* start *

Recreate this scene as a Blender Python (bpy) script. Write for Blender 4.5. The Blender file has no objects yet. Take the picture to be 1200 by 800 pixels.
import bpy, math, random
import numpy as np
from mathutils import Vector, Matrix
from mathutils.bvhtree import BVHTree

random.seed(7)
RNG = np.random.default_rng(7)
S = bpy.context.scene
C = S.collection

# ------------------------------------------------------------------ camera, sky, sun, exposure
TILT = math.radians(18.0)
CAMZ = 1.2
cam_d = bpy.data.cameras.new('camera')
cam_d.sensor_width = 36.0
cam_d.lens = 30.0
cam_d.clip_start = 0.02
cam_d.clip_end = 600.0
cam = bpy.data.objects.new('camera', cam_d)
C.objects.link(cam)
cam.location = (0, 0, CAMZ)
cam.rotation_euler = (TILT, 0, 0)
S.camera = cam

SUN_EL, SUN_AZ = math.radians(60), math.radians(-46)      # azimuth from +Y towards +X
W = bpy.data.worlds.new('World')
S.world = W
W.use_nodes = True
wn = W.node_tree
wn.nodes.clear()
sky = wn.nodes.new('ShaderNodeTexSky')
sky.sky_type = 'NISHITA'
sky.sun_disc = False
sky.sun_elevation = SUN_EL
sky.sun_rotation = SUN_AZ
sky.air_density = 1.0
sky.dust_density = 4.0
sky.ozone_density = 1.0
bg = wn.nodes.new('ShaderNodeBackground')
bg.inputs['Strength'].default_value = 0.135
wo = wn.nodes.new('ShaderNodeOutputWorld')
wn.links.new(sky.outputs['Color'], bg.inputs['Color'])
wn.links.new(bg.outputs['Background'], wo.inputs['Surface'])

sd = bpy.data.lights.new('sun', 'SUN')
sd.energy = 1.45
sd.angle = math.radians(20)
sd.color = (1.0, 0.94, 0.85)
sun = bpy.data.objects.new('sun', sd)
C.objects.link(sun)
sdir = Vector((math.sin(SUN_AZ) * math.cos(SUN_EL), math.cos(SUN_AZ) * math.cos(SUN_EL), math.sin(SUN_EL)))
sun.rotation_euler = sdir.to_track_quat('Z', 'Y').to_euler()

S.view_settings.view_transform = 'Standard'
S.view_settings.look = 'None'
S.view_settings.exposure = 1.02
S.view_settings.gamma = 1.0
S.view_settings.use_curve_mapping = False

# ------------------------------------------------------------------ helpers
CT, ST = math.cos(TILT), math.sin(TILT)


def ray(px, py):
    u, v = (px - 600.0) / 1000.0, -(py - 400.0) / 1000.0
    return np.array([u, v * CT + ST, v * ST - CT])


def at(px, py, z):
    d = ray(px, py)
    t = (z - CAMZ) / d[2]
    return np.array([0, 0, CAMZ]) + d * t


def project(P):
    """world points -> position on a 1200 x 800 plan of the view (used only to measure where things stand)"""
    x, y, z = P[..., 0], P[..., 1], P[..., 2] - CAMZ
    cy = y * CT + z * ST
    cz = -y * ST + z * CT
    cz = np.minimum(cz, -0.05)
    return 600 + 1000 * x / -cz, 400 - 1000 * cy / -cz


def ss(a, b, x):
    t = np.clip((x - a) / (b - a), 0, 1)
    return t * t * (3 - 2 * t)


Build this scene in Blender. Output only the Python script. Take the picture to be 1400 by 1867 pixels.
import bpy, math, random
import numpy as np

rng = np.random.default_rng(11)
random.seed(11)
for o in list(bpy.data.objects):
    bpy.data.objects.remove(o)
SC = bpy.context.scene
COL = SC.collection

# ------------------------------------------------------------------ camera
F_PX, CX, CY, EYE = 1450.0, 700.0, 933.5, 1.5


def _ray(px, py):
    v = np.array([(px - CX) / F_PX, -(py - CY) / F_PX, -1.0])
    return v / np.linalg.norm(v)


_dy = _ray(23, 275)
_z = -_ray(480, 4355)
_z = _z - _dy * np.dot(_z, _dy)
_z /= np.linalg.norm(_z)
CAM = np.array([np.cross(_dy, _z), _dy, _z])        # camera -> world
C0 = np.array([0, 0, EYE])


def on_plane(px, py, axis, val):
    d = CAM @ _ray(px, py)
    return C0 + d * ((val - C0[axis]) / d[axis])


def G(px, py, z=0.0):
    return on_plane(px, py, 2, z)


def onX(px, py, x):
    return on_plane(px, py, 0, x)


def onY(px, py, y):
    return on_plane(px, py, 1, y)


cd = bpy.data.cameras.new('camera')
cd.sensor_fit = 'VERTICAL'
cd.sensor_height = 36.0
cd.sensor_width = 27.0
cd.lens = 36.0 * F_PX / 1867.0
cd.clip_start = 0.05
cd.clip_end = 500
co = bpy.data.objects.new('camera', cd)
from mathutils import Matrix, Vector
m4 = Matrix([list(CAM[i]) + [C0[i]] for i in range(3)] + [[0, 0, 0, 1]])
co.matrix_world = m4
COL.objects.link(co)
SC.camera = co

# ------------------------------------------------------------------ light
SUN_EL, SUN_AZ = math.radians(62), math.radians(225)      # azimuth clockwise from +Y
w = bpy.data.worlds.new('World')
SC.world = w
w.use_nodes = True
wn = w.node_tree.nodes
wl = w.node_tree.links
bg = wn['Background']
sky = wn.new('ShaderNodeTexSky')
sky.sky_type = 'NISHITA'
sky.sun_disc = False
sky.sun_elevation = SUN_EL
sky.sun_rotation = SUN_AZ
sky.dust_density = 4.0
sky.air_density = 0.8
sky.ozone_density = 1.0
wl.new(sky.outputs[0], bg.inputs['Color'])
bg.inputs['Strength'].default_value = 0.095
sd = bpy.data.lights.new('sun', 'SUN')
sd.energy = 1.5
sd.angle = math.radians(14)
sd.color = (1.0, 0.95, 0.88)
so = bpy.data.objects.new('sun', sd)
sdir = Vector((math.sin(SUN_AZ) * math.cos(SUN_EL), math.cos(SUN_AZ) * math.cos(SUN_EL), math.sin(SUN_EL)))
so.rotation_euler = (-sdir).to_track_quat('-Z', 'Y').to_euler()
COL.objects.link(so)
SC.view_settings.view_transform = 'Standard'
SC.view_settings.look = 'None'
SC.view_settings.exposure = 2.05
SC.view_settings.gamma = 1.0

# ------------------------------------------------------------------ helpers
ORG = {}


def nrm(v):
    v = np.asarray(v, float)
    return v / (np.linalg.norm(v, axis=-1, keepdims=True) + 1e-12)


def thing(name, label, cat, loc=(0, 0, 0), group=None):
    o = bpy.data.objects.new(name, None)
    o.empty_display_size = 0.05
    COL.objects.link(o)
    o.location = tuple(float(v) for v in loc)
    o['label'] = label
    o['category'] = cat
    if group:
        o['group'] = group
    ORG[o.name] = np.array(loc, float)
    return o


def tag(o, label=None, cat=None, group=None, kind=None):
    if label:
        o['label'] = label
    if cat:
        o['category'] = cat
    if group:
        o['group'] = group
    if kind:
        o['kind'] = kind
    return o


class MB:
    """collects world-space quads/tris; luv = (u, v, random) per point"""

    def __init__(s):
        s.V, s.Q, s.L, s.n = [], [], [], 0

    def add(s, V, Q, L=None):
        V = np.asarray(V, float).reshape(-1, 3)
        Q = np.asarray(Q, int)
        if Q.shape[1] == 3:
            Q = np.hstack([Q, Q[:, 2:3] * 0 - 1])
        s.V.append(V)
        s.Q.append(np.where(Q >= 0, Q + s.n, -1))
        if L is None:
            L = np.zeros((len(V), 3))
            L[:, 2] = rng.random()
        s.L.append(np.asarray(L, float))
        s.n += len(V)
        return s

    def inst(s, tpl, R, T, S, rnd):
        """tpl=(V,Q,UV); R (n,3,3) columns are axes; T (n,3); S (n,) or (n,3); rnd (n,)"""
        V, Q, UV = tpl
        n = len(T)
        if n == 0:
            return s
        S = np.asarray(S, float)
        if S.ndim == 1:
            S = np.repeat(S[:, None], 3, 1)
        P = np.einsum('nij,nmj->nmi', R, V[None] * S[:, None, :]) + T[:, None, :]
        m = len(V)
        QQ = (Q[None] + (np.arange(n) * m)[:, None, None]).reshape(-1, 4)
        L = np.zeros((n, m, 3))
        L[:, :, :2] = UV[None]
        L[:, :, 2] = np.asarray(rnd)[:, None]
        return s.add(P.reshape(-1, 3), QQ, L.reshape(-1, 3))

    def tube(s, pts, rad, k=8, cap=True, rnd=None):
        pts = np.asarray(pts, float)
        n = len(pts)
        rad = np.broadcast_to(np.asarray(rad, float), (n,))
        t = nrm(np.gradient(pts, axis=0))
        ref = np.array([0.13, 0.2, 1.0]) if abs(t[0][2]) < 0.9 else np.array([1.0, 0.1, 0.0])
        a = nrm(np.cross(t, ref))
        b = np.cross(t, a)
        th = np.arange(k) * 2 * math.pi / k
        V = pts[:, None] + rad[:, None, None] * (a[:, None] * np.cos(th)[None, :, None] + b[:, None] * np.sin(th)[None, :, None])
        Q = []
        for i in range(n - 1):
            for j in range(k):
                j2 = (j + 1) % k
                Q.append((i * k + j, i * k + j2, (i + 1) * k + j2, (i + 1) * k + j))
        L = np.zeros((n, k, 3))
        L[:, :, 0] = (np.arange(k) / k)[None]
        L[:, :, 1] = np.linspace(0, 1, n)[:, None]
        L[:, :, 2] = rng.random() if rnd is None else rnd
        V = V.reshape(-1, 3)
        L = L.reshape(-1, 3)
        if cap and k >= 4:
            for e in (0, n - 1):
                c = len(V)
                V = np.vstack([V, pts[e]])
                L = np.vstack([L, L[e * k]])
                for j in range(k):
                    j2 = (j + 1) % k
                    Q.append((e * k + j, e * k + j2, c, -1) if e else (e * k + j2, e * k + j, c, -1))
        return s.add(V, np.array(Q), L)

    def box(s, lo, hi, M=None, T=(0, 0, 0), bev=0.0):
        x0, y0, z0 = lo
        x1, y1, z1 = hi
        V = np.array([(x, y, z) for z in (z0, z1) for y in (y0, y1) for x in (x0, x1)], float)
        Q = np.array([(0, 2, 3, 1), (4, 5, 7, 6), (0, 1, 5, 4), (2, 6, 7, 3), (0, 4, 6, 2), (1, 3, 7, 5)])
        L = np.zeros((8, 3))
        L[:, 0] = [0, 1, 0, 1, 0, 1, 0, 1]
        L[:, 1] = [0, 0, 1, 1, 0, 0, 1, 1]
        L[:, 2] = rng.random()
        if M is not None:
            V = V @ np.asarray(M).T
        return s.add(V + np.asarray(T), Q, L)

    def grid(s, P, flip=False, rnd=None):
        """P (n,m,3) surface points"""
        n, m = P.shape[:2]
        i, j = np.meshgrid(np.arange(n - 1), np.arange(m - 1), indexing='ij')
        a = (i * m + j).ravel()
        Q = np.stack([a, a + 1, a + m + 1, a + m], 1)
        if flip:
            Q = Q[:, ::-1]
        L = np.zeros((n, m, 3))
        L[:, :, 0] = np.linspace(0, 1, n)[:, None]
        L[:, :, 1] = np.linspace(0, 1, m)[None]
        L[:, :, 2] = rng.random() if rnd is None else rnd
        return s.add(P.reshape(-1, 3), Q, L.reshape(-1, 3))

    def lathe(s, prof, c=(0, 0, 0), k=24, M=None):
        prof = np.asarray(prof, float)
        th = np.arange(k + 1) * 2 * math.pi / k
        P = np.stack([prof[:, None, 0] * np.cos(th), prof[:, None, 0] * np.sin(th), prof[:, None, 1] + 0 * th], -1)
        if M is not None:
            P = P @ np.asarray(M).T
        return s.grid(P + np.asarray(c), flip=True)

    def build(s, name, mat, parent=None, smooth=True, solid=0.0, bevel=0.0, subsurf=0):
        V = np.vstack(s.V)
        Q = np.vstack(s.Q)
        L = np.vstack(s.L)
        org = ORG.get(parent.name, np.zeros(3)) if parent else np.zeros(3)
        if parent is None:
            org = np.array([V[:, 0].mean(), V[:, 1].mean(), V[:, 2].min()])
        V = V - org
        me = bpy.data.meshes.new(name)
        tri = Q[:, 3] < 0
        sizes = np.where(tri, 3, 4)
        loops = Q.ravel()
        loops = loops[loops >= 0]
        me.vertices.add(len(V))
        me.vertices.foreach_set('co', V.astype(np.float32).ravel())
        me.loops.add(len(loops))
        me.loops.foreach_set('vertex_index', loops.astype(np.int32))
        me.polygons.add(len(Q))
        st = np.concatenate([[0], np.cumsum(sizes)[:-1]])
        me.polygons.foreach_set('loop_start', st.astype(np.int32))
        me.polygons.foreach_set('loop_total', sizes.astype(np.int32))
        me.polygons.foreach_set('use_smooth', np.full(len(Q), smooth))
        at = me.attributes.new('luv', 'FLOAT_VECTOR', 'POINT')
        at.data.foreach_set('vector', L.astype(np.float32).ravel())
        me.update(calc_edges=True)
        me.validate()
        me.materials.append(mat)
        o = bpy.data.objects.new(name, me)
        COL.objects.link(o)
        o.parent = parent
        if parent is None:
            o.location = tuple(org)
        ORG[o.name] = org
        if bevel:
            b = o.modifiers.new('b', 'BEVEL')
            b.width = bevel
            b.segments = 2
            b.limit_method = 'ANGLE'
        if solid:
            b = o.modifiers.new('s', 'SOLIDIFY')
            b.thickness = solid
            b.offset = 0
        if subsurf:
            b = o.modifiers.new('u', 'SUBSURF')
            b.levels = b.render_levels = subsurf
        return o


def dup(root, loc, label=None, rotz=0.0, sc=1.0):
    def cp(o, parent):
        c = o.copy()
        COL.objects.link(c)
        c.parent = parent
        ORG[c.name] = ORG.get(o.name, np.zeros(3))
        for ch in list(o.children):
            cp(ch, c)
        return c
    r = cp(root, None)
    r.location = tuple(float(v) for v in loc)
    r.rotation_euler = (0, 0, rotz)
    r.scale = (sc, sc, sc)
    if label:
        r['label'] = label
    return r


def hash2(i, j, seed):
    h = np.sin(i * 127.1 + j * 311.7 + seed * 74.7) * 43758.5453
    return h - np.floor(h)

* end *

## TASK PROMPT
Each line from the one bearing "Build this scene" through the one bearing "SC.camera = co" is to be duplicated without change; all remaining lines are to be left out.

## WORKED ANSWER
Build this scene in Blender. Output only the Python script. Take the picture to be 1400 by 1867 pixels.
import bpy, math, random
import numpy as np

rng = np.random.default_rng(11)
random.seed(11)
for o in list(bpy.data.objects):
    bpy.data.objects.remove(o)
SC = bpy.context.scene
COL = SC.collection

# ------------------------------------------------------------------ camera
F_PX, CX, CY, EYE = 1450.0, 700.0, 933.5, 1.5


def _ray(px, py):
    v = np.array([(px - CX) / F_PX, -(py - CY) / F_PX, -1.0])
    return v / np.linalg.norm(v)


_dy = _ray(23, 275)
_z = -_ray(480, 4355)
_z = _z - _dy * np.dot(_z, _dy)
_z /= np.linalg.norm(_z)
CAM = np.array([np.cross(_dy, _z), _dy, _z])        # camera -> world
C0 = np.array([0, 0, EYE])


def on_plane(px, py, axis, val):
    d = CAM @ _ray(px, py)
    return C0 + d * ((val - C0[axis]) / d[axis])


def G(px, py, z=0.0):
    return on_plane(px, py, 2, z)


def onX(px, py, x):
    return on_plane(px, py, 0, x)


def onY(px, py, y):
    return on_plane(px, py, 1, y)


cd = bpy.data.cameras.new('camera')
cd.sensor_fit = 'VERTICAL'
cd.sensor_height = 36.0
cd.sensor_width = 27.0
cd.lens = 36.0 * F_PX / 1867.0
cd.clip_start = 0.05
cd.clip_end = 500
co = bpy.data.objects.new('camera', cd)
from mathutils import Matrix, Vector
m4 = Matrix([list(CAM[i]) + [C0[i]] for i in range(3)] + [[0, 0, 0, 1]])
co.matrix_world = m4
COL.objects.link(co)
SC.camera = co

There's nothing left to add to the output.